Questa è la notte. L’opera pubblicata in questo libro è salita alla penna come un magma incandescente, come una necessità della mente e delle viscere, come un grido dell’anima.
Questa è la notte. Schiavitù e libertà sembrano due termini intorno ai quali si possa polarizzare la storia degli uomini e dei popoli, e pure assumono contorni sempre più indefiniti e ambigui.
Questa è la notte. Nei versi qui proposti, collocati sulle rive del Mar Rosso, i dialoghi già immaginano gli eventi futuri raccontati nella Bibbia, ed è così anticipato il dualismo tra il Mosè intimo di Dio, con il quale egli parla come amico fa con l’amico, e quello di Aronne, il sacerdote intento ad addomesticare l’impazienza della sua gente.
Questa è la notte. Nelle parole che il mio testo attribuisce a Dio, come nei versi che aprono e chiudono la breve opera, il riferimento alla fede nella Pasqua dei cristiani dice della mia fede, orientamento verso l’approdo e non già approdo.
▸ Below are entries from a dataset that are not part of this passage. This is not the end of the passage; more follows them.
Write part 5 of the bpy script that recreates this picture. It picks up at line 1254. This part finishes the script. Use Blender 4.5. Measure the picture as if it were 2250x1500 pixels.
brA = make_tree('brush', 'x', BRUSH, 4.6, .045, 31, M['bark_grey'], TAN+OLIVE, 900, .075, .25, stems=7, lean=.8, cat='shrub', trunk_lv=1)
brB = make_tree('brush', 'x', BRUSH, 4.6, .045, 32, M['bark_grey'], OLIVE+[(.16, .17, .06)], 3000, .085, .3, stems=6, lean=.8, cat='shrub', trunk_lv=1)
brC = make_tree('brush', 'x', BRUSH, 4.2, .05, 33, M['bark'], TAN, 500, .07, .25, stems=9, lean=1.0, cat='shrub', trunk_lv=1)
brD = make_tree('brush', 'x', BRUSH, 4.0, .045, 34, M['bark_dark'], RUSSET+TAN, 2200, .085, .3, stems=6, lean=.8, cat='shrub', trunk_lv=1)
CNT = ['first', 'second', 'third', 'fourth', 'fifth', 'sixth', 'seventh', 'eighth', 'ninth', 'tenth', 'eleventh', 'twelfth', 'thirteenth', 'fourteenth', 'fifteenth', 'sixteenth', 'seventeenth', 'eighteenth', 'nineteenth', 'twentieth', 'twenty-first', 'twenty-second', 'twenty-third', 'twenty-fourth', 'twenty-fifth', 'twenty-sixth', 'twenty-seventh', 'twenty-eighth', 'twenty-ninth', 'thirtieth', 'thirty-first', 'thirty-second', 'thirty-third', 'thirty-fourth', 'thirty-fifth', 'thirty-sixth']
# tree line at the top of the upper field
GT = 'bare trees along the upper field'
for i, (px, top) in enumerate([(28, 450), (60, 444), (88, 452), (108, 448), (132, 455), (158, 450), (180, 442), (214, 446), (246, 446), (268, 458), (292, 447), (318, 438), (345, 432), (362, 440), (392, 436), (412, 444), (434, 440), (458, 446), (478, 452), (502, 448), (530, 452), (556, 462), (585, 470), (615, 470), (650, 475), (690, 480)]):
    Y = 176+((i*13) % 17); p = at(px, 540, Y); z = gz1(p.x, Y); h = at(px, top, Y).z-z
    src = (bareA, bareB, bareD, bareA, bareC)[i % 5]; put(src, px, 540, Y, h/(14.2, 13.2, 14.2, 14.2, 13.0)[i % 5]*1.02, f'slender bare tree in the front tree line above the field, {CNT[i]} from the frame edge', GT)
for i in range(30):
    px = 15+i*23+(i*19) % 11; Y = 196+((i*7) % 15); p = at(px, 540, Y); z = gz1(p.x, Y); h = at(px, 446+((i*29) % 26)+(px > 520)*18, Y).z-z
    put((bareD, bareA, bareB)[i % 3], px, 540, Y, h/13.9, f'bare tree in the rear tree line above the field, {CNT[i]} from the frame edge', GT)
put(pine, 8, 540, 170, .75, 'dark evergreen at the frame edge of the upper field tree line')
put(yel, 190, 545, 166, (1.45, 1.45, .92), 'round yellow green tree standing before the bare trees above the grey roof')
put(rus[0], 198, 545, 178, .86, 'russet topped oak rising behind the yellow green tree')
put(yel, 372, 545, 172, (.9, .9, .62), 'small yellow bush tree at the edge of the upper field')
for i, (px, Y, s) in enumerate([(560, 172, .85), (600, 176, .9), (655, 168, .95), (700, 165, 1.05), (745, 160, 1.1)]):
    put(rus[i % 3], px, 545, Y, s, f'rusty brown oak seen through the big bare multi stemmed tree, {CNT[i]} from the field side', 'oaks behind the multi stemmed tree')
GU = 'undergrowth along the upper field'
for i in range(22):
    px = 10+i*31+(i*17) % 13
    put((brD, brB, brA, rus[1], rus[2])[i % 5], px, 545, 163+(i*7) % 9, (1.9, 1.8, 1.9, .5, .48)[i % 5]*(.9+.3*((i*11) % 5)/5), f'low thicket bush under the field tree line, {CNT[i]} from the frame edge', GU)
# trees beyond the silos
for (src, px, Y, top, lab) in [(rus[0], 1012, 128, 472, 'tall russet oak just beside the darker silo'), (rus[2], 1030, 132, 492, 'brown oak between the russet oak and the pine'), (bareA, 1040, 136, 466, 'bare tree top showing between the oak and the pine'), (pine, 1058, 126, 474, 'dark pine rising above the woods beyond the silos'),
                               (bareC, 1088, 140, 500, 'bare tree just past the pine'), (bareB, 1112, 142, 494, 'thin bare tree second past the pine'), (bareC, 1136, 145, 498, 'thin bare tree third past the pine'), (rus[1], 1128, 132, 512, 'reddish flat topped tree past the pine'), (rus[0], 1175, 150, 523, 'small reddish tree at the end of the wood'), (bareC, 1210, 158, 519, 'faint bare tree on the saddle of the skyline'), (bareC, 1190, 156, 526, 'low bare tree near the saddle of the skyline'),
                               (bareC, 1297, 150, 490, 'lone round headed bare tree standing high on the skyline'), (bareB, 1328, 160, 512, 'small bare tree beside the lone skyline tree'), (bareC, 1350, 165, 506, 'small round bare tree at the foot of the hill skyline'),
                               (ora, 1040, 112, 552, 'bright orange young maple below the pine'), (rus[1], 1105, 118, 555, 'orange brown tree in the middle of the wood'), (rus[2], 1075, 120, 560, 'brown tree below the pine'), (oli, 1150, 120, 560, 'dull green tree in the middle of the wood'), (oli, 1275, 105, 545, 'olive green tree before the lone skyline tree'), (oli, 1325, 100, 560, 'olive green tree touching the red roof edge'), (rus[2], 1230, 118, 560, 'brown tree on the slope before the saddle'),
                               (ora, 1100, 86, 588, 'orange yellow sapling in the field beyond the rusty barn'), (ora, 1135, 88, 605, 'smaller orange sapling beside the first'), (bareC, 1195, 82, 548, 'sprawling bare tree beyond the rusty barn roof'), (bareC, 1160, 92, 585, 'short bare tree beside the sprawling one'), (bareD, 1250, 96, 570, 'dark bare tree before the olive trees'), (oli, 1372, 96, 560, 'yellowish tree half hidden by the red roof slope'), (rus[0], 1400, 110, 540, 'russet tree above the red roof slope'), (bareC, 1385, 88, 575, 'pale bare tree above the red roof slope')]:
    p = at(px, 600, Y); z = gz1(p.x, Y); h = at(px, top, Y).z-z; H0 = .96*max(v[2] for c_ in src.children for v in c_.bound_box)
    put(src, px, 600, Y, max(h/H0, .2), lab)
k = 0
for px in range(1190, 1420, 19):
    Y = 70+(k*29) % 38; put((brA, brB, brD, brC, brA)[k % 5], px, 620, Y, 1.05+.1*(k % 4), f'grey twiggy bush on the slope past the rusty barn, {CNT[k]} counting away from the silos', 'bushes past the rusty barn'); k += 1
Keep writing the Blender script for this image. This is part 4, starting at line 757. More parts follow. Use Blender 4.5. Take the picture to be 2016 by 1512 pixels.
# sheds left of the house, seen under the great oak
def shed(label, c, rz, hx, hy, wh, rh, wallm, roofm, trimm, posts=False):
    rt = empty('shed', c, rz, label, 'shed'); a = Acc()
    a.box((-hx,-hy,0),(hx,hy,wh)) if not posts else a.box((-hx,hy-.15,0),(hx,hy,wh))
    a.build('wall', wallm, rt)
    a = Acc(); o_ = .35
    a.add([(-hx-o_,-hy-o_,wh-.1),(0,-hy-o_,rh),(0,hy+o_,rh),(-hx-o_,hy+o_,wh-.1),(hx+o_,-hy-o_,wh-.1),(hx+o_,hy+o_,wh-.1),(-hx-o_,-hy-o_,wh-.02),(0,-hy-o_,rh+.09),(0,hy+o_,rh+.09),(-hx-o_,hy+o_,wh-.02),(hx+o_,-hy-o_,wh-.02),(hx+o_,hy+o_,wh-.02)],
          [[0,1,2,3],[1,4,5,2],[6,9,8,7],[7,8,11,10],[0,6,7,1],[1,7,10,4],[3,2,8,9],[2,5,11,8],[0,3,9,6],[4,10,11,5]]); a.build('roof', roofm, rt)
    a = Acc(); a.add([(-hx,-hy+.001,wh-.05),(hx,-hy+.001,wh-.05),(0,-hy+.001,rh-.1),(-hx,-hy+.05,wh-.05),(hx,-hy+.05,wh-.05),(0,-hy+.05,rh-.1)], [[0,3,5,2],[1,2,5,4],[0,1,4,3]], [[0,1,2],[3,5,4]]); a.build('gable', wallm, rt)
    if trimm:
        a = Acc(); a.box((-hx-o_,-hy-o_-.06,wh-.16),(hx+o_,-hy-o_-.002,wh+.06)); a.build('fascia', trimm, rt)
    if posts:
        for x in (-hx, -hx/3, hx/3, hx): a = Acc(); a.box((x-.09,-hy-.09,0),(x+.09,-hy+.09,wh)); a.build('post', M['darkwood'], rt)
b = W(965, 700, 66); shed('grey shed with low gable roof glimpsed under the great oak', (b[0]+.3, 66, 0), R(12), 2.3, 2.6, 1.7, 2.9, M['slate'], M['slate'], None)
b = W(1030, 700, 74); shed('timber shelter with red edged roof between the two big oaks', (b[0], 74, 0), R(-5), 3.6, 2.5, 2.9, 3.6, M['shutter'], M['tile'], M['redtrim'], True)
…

L’espressione che dà il titolo al libro, più volte ripetuta nel canto dell’Exultet della Veglia Pasquale, vuole indicare la condizione umana come un’attesa dell’alba, della luce, della liberazione, in una storia dai contorni sempre incerti, fatta salva appunto la certezza che vivere è pasqua, cioè “passare oltre” notte dopo notte, come nelle quattro notti pasquali della tradizione ebraico-cristiana, dal caos verso la creazione, dalla dispersione verso un unico popolo, dalla schiavitù di potentati umani alla libertà verso una terra promessa, da uomini e storie senza volto a vicende distese come sindoni, impresse dal sangue e dalla luce.